▶ _Brief_
Extract each line where the string "this" shows up.

Collected data entries
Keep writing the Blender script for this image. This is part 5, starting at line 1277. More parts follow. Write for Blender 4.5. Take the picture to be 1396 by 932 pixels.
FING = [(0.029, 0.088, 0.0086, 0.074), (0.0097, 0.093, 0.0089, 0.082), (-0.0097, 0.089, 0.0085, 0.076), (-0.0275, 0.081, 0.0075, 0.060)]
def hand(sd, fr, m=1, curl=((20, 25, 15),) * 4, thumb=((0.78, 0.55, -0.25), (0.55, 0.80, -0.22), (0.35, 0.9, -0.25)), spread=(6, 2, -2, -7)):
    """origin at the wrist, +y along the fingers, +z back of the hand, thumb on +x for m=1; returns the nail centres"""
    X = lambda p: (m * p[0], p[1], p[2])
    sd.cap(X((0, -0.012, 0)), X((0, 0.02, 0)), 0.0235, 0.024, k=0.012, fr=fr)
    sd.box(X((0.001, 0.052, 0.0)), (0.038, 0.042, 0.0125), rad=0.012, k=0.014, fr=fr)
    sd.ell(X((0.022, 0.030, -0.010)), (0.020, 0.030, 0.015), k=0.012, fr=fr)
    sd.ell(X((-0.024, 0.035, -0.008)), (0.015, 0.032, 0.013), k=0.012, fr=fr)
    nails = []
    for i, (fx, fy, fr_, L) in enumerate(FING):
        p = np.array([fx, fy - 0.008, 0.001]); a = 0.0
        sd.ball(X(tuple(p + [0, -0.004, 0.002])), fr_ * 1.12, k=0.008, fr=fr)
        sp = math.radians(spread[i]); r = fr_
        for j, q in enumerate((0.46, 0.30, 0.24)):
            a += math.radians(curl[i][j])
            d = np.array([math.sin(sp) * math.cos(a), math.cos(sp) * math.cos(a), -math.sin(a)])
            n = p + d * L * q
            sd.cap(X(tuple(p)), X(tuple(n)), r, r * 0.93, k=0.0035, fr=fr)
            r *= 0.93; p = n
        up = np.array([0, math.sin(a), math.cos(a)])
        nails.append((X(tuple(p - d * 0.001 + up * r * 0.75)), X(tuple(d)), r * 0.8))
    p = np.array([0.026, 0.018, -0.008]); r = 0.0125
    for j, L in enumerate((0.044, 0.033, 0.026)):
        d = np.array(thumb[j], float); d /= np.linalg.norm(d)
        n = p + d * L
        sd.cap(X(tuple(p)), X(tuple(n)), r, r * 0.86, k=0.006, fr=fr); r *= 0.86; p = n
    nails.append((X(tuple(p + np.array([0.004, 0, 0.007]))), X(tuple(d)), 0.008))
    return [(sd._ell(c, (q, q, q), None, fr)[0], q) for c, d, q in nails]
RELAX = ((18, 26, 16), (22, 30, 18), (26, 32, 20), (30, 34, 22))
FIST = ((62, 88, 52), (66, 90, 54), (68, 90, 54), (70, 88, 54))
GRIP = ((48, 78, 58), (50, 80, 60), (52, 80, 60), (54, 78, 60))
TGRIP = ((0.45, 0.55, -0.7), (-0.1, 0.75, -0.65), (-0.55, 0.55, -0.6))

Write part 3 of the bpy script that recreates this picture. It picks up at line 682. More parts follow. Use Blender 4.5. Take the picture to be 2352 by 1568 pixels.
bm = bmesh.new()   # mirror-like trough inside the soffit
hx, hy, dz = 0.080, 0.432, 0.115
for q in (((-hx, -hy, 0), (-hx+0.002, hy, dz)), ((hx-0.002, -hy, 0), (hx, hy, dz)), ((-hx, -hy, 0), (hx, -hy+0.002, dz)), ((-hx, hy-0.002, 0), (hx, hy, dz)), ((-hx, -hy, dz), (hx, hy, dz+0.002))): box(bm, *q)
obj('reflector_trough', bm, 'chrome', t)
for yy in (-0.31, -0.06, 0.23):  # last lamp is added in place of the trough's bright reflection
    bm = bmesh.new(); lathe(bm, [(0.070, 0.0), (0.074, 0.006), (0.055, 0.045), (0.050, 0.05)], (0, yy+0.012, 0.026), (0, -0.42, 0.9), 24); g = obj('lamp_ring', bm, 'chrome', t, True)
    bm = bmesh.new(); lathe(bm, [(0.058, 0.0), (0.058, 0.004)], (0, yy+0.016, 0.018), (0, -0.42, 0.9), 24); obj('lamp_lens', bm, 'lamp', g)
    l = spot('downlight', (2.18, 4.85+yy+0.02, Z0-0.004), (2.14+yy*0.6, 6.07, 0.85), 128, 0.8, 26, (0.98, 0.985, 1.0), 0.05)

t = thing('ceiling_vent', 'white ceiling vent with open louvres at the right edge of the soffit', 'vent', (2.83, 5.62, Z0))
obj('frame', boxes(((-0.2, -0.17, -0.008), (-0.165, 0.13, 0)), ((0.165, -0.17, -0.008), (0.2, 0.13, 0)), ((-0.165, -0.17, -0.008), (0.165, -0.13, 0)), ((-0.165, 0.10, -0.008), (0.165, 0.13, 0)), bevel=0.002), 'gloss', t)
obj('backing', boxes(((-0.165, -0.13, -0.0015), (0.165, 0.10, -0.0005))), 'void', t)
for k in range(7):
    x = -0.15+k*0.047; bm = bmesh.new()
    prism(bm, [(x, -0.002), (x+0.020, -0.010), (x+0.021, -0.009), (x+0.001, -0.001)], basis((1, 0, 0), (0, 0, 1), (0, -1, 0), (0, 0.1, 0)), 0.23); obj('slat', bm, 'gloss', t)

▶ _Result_
Keep writing the Blender script for this image. This is part 5, starting at line 1277. More parts follow. Write for Blender 4.5. Take the picture to be 1396 by 932 pixels.
Write part 3 of the bpy script that recreates this picture. It picks up at line 682. More parts follow. Use Blender 4.5. Take the picture to be 2352 by 1568 pixels.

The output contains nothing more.